Exploring the Integration of Field Portable Instrumentation into Real-Time Surface Science Operations with the RIS4E SSERVI Team

Abstract:

The Remote, In Situ, and Synchrotron Studies for Science (RIS4E) team represents one node of the Solar System Exploration Research Virtual Institute (SSERVI) program. While the RIS4E team consists of four themes, each dedicated to a different aspect of airless body exploration, this submission details the RIS4E work underway to maximize an astronaut’s effectiveness while conducting surface science. The next generation of surface science operations will look quite different than the EVAs (extravehicular activities) conducted during Apollo.

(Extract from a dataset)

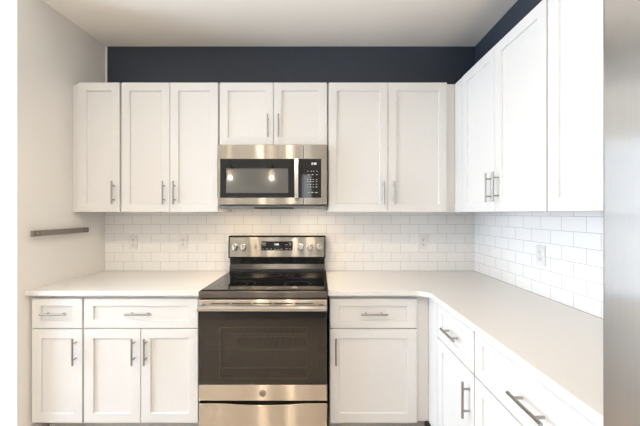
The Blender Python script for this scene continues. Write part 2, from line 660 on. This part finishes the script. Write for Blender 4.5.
tag(o, 'long L-shaped cream countertop right of the range', 'countertop', 'cream countertops')

# ------------------------------------------------------------------ seven segment digits and glyphs
SEG = {'0': 'abcdef', '1': 'bc', '2': 'abged', '3': 'abgcd', '4': 'fgbc', '5': 'afgcd', '6': 'afgedc', '7': 'abc',
       '8': 'abcdefg', '9': 'abfgcd'}


def digits(mb, text, x, z, y, h, mi):
    """lit seven segment characters on a panel facing -y, lower left corner at x, z"""
    wd, t = h * 0.55, h * 0.16
    for ch in text:
        if ch == ':':
            for q in (0.3, 0.7):
                mb.box(x, x + t, y - 0.0006, y, z + h * q - t / 2, z + h * q + t / 2, mi)
            x += t * 2.2
            continue
        for s in SEG[ch]:
            r = {'a': (0, wd, h - t, h), 'g': (0, wd, h / 2 - t / 2, h / 2 + t / 2), 'd': (0, wd, 0, t),
                 'f': (0, t, h / 2, h), 'b': (wd - t, wd, h / 2, h), 'e': (0, t, 0, h / 2), 'c': (wd - t, wd, 0, h / 2)}[s]
            mb.box(x + r[0], x + r[1], y - 0.0006, y, z + r[2], z + r[3], mi)
        x += wd + t * 1.4
    return mb


# ------------------------------------------------------------------ range
RO = (-0.334, -0.35, 0.0)
rng = thing('range', 'freestanding stainless electric range with black glass cooktop between the base cabinets', 'stove', RO)


def rb(mb, name, mats, parent=rng):
    return mb.build(name, mats, parent, RO)


x0, x1 = RX0 + 0.004, RX1 - 0.004
b = MB()                                  # hollow body: sides, back, top, bottom and the cavity walls
b.box(x0, x0 + 0.02, -0.648, -0.012, 0.06, 0.880)
b.box(x1 - 0.02, x1, -0.648, -0.012, 0.06, 0.880)
b.box(x0 + 0.02, x1 - 0.02, -0.03, -0.012, 0.06, 0.880)
b.box(x0 + 0.02, x1 - 0.02, -0.648, -0.03, 0.80, 0.880)
b.box(x0 + 0.02, x1 - 0.02, -0.648, -0.03, 0.06, 0.33)
rb(b, 'body', 'charcoal')
c = MB()
c.box(x0 + 0.021, x0 + 0.075, -0.640, -0.10, 0.331, 0.799)
c.box(x1 - 0.075, x1 - 0.021, -0.640, -0.10, 0.331, 0.799)
c.box(x0 + 0.075, x1 - 0.075, -0.12, -0.10, 0.331, 0.799)
c.box(x0 + 0.075, x1 - 0.075, -0.640, -0.12, 0.331, 0.36)
c.box(x0 + 0.075, x1 - 0.075, -0.640, -0.12, 0.77, 0.799)
cav = rb(c, 'oven_cavity', 'cavity')
for z in (0.441, 0.553):
    r = MB()
    for i in range(15):
        xx = x0 + 0.085 + (x1 - x0 - 0.17) * i / 14
        r.tube((xx, -0.62, z - 0.001), (xx, -0.14, z - 0.001), 0.0016, 1, n=6)
    for yy in (-0.62, -0.38, -0.14):
        r.tube((x0 + 0.078, yy, z), (x1 - 0.078, yy, z), 0.0038, n=8)
    rb(r, 'oven_rack', ['nickel', 'charcoal'], cav)
for sx in (x0 + 0.05, x1 - 0.05):
    for sy in (-0.58, -0.08):
        f = MB().lathe([(0.016, 0), (0.016, 0.01), (0.008, 0.012), (0.008, 0.06)], (sx, sy, 0), (0, 0, 1), n=12)
        rb(f, 'foot', 'black')
# cooktop: dark steel rim and the glass
YF = -0.690
ct = MB().box(RX0, RX1, YF, -0.085, 0.883, 0.926, bev=0.006, seg=3)
ctop = rb(ct, 'cooktop', 'steel_dark')
g = rb(MB().box(RX0 + 0.012, RX1 - 0.012, YF + 0.018, -0.10, 0.9262, 0.9315, bev=0.002), 'glass_surface', 'black_glass', ctop)
rings = MB()
for (cx, cy, rr) in ((-0.53, -0.53, 0.115), (-0.14, -0.53, 0.085), (-0.53, -0.26, 0.08), (-0.14, -0.26, 0.105), (-0.335, -0.235, 0.055)):
    n = 48
    for rad in (rr, rr * 0.62) if rr > 0.1 else (rr,):
        v, f = [], []
        for i in range(n):
            t = 2 * PI * i / n
            v += [(cx + rad * math.cos(t), cy + rad * math.sin(t), 0.9319), (cx + (rad - 0.002) * math.cos(t), cy + (rad - 0.002) * math.sin(t), 0.9319)]
        for i in range(n):
            j = (i + 1) % n
            f.append([2 * i, 2 * j, 2 * j + 1, 2 * i + 1])
        rings.add(v, f)
rb(rings, 'burner_markings', 'ring', ctop)
# back guard: slanted black riser below, control head above
gx0, gx1 = RX0 + 0.003, RX1 + 0.001
riser = MB().prism([(-0.014, 0.9265), (-0.098, 0.9265), (-0.094, 0.950), (-0.078, 0.985), (-0.082, 1.044), (-0.014, 1.044)], 'x', gx0 + 0.006, gx1 - 0.006)
rb(riser, 'backguard', 'black')
head = MB().prism([(-0.014, 1.040), (-0.100, 1.036), (-0.104, 1.042), (-0.094, 1.200), (-0.086, 1.208), (-0.014, 1.208)], 'x', gx0, gx1, bev=0.0)
hd = rb(head, 'control_panel', 'black')
fy = lambda z: -0.104 + (z - 1.042) / 0.158 * 0.010     # face of the head
fp = MB()
xs0, xs1, zs0, zs1 = gx0 + 0.010, gx1 - 0.010, 1.046, 1.197
fp.add([(xs0, fy(zs0) - 0.002, zs0), (xs1, fy(zs0) - 0.002, zs0), (xs1, fy(zs1) - 0.002, zs1), (xs0, fy(zs1) - 0.002, zs1),
        (xs0, fy(zs0) + 0.001, zs0), (xs1, fy(zs0) + 0.001, zs0), (xs1, fy(zs1) + 0.001, zs1), (xs0, fy(zs1) + 0.001, zs1)],
       [[0, 1, 2, 3], [4, 7, 6, 5], [0, 4, 5, 1], [1, 5, 6, 2], [2, 6, 7, 3], [3, 7, 4, 0]])
rb(fp, 'faceplate', 'steel_mid', hd)
zk = 1.120
yk = fy(zk) - 0.002


def gpx(px):
    return (px - 319.5) / 128.3


for px in (234.6, 243.3, 301.0, 310.3, 319.3):
    k = MB()
    k.lathe([(0.026, 0), (0.026, 0.004), (0.022, 0.006), (0.0205, 0.024), (0.018, 0.027), (0.004, 0.0275)], (gpx(px), yk, zk), (0, -1, 0), n=24)
    k.box(gpx(px) - 0.0045, gpx(px) + 0.0045, yk - 0.036, yk - 0.02, zk - 0.020, zk + 0.020, 0, bev=0.002)
    k.box(gpx(px) - 0.0012, gpx(px) + 0.0012, yk - 0.0366, yk - 0.035, zk + 0.008, zk + 0.018, 1)
    rb(k, 'knob', ['steel_h', 'slot'], hd)
    # printed ring of marks around the knob belongs to the faceplate
lt = MB().box(gpx(255.8) - 0.006, gpx(255.8) + 0.006, yk - 0.003, yk + 0.001, zk - 0.010, zk + 0.014, bev=0.002)
rb(lt, 'indicator_light', 'slot', hd)
dsp = MB()
dx0, dx1, dz0, dz1 = gpx(261.3), gpx(292.6), 1.094, 1.166
yd = fy(1.092) - 0.004
dsp.box(dx0, dx1, yd, yd + 0.012, dz0, dz1, 0, bev=0.004)
digits(dsp, '2:50', gpx(274.6), 1.136, yd - 0.0001, 0.013, 1)
for (px, z, wd) in ((263.5, 1.152, 5), (264.0, 1.138, 4), (286.5, 1.140, 2.5), (290.2, 1.152, 2.5), (290.2, 1.138, 2.0),
                    (263.2, 1.108, 1.5), (267.0, 1.109, 2.5), (271.3, 1.106, 1.6), (281.7, 1.106, 1.8), (286.5, 1.109, 2.2), (290.2, 1.108, 1.8),
                    (275.0, 1.104, 1.2), (278.4, 1.104, 1.2)):
    dsp.box(gpx(px) - wd / 256.6, gpx(px) + wd / 256.6, yd - 0.0006, yd - 0.0001, z - 0.0018, z + 0.0018, 2)
rb(dsp, 'clock_display', ['black_glass', 'digit', 'print'], hd)

# oven door
SR = 170.0


def rz_(py):
    return CAM_Z - (py - 213) / SR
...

Astronauts will possess data of much higher resolution than the Apollo reconnaissance data, and the EVAs will thus be designed to answer targeted science questions. Additionally, technological advancements over the last several decades have made it possible to conduct in situ analyses of a caliber much greater than was achievable during Apollo. For example, lab techniques such as x-ray fluorescence, x-ray diffraction, and multi-spectral imaging are now available in field portable formats, meaning that astronauts can gain real-time geochemical awareness during sample collection. The integration of these instruments into EVA operations, however, has not been widely tested. While these instruments will provide the astronaut with a high-resolution look at regional geochemistry and structure, their implementation could prove costly to the already constrained astronaut EVA timeline. The RIS4E team, through fieldwork at the December 1974 lava flow at Kilauea Volcano, HI, investigates the incorporation of portable technologies into planetary surface exploration and explores the relationship between science value added from these instruments and the cost associated with integrating them into an EVA timeline. We also consider what an appropriate instrumentation suite would be for the exploration of a volcanic terrain using this ideal terrestrial analog (see Rogers et al., Young et al., Bleacher et al., and Yant et al., this meeting).